10 Money Rules That Will Keep You Out of The Red

A financially secure future means that debt is eliminated and future debt is a  financially sound investment. In this world of continuous inflation this task seems more and more like an uphill battle. Here are 10 guiding rules that can help put you back in the control seat.

1.    Rent, don’t buy a home – One of the major financial drains to any person is buying a home, which indeed makes great sense when the real estate prices are rising. When they stagnate or are falling this no longer makes financial sense. You should check whether owning or renting would give you greater benefits by comparing how much you would pay per month in a rented home vs mortgage costs in your own home. Get help with a renting calculator at http://partners.leadfusion.com/tools/kiplinger/home10/tool.fcs.

2.    Small is safer – When and if you decide to buy a home, go for a smaller home. The  general rule should be that the total mortgage should not exceed 3 times your annual gross income. Your monthly payment should ideally not exceed about 1/3rd of your income. This includes payment of principal, interest, taxes and insurance. All of these costs combined can be the difference between having a home for your future or a financial burden on your credit report.

3.    Close mortgage concurrent to retirement– Mortgage payments can cripple you financially if they continue into your retirement period. Plan in such a manner that the complete repayment of your mortgage coincides with the time of your retirement. Pay more while you are still working if it enables you to reach this goal; but take the necessary steps to liquidate this loan by retirement time. Thinking that far into the future ensures that you will not be using the money you are meant to live on, on mortgage expenses. Frugal and cautious financial decisions now will enable comfortable worry free living later.

4.    Roth is better – Tax bills are always deferred on savings and investments to the latest possible limit. However, with Roth IRAs and Roth 401(k) plans you can forgo the tax break that you would normally get upfront (on traditional IRA’s) and instead have your retirement withdrawals become tax free.

5.    Dividends stay steady – The stock market today is too volatile to count upon. It is better to focus on dividends because you can count on these to provide you a predictable and steady income even though they will not make you rich in the proverbial sense.

6.    Build a large safety nest egg– It is no longer enough to have about a 2-3 month corpus fund to ferry you over a financially trying time. In these times when nothing is really guaranteed, let alone your job or a steady income from your business; you need a larger safety net. Aim at saving  funds to carry you for a year to 18 months.

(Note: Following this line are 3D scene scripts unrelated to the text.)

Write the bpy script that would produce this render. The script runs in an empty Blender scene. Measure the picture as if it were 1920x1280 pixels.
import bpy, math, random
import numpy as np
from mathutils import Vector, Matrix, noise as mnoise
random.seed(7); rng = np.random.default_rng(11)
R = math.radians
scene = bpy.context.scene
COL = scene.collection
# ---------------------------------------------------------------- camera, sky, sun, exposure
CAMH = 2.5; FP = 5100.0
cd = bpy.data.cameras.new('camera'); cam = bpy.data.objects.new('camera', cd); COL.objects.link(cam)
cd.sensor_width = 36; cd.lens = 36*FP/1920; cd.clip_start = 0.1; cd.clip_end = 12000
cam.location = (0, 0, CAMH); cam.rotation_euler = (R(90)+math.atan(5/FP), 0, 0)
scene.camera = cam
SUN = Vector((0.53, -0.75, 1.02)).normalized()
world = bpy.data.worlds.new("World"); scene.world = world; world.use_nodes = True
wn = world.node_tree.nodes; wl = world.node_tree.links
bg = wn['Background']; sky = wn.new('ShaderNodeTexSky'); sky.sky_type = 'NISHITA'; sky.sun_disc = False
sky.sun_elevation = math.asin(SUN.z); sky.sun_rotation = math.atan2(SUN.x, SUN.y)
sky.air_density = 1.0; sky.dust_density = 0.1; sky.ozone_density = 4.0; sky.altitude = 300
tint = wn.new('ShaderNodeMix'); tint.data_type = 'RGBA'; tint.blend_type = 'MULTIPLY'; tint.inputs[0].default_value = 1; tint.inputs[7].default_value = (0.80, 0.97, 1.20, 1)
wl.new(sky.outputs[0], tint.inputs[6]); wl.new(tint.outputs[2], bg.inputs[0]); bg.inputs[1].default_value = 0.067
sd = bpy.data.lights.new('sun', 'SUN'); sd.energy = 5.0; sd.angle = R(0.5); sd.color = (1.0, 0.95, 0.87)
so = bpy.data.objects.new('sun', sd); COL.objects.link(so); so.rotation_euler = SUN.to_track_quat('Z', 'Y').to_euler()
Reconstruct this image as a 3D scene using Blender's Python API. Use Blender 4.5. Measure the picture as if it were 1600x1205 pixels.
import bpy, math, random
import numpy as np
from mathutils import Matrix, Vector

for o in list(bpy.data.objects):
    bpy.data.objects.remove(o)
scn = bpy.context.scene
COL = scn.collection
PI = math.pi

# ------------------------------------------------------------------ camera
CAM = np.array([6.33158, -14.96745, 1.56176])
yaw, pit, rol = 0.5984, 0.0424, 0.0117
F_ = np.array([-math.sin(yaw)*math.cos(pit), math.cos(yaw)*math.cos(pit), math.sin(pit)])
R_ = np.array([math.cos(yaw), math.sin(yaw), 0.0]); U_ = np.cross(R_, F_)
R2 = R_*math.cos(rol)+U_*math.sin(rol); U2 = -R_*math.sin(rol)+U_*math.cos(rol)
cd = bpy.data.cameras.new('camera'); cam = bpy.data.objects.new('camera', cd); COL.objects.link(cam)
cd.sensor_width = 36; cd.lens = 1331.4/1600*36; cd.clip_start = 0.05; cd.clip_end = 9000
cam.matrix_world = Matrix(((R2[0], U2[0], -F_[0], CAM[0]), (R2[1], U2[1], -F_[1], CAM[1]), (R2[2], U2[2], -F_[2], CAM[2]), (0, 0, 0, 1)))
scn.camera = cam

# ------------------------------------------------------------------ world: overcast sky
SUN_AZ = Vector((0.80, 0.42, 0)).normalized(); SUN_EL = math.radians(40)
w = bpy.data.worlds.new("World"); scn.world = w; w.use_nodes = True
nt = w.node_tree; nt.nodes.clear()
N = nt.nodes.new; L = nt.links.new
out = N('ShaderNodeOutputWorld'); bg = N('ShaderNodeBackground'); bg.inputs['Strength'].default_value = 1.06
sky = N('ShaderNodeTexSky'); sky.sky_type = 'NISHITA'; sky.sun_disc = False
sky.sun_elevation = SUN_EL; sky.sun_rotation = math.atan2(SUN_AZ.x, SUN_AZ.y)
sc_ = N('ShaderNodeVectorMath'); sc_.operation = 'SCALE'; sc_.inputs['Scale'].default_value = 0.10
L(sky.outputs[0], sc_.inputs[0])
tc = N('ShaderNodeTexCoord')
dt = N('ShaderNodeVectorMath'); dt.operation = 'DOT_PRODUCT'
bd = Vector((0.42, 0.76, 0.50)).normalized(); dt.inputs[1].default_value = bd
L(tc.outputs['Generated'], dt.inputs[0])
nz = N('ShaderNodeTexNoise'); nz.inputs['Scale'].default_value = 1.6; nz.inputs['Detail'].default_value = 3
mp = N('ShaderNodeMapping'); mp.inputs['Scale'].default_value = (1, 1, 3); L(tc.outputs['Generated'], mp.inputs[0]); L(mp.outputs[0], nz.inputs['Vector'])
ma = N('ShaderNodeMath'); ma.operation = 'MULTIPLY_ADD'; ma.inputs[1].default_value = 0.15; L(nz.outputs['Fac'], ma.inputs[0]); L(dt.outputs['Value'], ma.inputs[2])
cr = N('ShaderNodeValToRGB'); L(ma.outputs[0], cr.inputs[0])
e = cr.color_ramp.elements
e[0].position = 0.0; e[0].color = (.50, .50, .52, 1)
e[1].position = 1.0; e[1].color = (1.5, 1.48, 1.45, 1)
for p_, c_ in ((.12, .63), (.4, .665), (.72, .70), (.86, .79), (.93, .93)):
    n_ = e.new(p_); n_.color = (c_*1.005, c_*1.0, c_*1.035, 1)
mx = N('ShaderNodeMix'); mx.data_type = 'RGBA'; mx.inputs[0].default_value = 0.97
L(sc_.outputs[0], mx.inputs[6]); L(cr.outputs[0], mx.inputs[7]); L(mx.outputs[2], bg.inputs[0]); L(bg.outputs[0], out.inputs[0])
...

People who have retired should aim at investing 2-3 years finances in short term CDs and mutual funds.

7.    Maximize your retirement benefits– Do not collect your Social Security benefits until you are 66 years old if you were born between 1943-1954 and older if you are born later. The safest option is to cash in when you are approximately 70 years old. It is at this age that you (and your spouse) can get the maximum benefits on your retirement plans.

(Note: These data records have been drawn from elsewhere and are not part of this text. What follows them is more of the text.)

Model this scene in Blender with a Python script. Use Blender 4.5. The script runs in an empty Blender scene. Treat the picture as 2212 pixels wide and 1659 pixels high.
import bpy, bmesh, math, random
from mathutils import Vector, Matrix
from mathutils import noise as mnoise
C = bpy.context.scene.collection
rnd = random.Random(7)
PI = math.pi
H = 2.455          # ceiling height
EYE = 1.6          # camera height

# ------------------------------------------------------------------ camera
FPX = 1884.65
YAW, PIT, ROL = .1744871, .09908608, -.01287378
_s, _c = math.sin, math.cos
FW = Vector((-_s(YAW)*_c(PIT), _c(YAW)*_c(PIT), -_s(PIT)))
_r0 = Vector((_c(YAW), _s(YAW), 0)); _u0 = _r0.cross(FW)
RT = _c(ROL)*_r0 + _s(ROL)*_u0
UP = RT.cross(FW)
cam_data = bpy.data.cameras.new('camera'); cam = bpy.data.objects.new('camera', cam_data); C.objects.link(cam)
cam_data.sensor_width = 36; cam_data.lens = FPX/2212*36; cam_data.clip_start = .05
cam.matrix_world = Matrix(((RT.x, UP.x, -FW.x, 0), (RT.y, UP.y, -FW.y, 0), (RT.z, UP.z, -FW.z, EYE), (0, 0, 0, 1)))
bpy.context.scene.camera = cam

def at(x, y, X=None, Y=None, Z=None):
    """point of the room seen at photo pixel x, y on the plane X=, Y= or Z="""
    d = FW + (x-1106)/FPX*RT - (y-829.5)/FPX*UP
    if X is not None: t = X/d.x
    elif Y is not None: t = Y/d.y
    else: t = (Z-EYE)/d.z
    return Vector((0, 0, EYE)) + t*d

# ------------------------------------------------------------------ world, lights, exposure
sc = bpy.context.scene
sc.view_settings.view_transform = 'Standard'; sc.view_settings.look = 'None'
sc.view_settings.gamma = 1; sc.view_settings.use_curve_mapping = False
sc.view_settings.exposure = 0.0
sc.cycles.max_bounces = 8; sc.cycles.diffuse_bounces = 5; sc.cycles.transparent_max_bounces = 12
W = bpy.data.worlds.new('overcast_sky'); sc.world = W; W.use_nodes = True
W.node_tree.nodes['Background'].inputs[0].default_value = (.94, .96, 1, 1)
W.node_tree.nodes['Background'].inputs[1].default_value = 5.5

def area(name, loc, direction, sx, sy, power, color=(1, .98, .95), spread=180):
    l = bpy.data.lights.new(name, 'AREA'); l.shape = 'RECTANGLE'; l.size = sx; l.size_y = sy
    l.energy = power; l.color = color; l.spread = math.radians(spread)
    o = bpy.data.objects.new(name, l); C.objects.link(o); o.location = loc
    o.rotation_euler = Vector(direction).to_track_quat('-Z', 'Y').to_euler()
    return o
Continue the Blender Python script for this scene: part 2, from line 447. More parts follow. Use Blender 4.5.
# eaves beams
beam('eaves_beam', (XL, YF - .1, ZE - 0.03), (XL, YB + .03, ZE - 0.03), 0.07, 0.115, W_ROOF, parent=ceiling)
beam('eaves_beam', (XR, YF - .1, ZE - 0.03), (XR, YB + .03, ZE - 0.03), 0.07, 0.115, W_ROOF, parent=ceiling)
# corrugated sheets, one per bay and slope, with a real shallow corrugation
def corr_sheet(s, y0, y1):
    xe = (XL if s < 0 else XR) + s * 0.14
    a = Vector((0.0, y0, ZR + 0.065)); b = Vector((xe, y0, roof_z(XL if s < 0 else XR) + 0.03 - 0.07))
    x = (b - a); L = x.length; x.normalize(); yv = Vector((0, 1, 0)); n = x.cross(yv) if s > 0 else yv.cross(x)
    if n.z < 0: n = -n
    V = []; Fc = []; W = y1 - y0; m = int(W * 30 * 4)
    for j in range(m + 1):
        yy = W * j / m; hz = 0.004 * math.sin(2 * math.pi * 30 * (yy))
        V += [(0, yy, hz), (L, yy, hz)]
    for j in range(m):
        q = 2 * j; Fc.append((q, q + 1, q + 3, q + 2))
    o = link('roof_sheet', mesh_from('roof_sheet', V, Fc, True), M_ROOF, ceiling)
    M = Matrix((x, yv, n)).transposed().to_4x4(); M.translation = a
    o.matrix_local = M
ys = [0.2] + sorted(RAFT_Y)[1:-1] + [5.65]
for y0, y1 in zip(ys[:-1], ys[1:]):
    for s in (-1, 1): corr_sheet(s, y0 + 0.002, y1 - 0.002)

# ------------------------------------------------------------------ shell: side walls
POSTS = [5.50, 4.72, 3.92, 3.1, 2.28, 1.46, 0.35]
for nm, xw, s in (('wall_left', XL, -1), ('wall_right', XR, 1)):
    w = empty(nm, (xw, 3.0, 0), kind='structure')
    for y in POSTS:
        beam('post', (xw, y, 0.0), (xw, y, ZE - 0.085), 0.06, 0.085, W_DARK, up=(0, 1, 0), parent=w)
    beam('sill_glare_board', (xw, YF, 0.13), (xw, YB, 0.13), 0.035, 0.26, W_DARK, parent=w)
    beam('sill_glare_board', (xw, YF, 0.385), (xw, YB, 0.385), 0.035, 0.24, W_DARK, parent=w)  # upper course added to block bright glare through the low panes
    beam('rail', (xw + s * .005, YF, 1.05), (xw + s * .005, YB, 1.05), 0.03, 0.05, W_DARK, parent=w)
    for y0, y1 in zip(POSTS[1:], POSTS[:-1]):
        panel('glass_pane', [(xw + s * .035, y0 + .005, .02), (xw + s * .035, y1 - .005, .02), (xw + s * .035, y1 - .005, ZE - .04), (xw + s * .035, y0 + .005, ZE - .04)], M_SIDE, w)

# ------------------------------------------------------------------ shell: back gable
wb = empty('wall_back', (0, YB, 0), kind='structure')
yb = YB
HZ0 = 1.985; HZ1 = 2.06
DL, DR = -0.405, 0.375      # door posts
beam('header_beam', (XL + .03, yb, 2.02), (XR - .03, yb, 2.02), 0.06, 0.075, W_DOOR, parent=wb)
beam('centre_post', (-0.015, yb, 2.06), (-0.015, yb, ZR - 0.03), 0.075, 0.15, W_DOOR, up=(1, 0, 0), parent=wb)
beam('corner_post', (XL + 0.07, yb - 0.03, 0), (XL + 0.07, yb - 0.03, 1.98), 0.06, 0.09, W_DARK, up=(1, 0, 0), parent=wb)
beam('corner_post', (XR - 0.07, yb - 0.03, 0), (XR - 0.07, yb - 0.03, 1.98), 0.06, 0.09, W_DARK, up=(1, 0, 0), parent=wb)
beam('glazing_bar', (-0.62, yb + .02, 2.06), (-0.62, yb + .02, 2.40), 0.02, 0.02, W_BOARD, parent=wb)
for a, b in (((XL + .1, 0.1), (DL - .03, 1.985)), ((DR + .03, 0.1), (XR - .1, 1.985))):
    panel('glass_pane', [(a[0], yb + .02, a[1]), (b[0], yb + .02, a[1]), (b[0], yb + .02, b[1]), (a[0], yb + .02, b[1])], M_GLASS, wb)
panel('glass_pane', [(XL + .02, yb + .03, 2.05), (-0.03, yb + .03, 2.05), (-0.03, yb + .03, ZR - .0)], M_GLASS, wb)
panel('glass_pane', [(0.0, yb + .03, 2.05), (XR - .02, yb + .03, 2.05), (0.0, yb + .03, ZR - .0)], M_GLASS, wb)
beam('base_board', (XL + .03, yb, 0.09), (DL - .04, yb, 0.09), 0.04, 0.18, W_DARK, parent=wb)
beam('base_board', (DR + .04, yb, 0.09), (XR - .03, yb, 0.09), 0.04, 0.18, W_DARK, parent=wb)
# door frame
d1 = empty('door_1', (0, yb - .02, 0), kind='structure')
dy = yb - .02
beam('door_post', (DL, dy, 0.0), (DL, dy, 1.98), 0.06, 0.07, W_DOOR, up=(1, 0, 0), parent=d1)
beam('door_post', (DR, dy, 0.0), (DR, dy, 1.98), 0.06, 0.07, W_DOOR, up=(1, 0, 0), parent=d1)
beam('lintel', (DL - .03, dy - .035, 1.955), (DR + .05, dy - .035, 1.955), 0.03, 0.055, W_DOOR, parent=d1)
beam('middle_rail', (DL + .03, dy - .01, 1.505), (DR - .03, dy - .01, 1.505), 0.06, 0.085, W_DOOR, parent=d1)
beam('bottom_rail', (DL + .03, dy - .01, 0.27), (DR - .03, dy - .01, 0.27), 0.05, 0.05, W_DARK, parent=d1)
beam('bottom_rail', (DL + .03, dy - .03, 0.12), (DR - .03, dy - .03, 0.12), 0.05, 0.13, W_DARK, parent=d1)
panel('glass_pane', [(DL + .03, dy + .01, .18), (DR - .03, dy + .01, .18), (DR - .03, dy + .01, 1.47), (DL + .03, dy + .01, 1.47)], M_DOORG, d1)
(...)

8.    Credit Cards are good for you– Your first aim is to keep your credit card usage in close check. However, do not close credit cards in order to achieve this goal. Your FICCO score (credit score) uses the information of your maximum credit vs maximum usage as a ratio to determine your credit worthiness. The optimal goal is to use about 20% of the total credit you have available to you. However, use credit cards with extreme caution. Never charge more than you can realistically pay in full at the end of the billing cycle.

9.    Pay attention to your stream of retirement income– No matter how financially secure you are in the prime of your life, you will have trouble during retirement if you do not pay close attention to the projected expenses you will incur during retirement. The reason is simple- the income you receive during the time you work is greatly reduced or eliminated all together once you go into retirement. Invest in an annuity that will assure monthly payments for the rest of your life. For the highest returns you will need to lock in the amount– but seek professional advice in this area so you are able to lock it in when the rates are most conducive for you.

10.    Take advantage of all the free money available for your retirement – Yes, you have free money when your employer matches your 401(k) plan.  The best plan is to put aside about 15% of your gross income for your retirement plan. This amount includes your employer’s matching grant.

There is, of course, much more to financial planning than these 10 tips. This is designed to be a first step to put you on the right track and ensure that you  begin healthy financial planning for your future goals.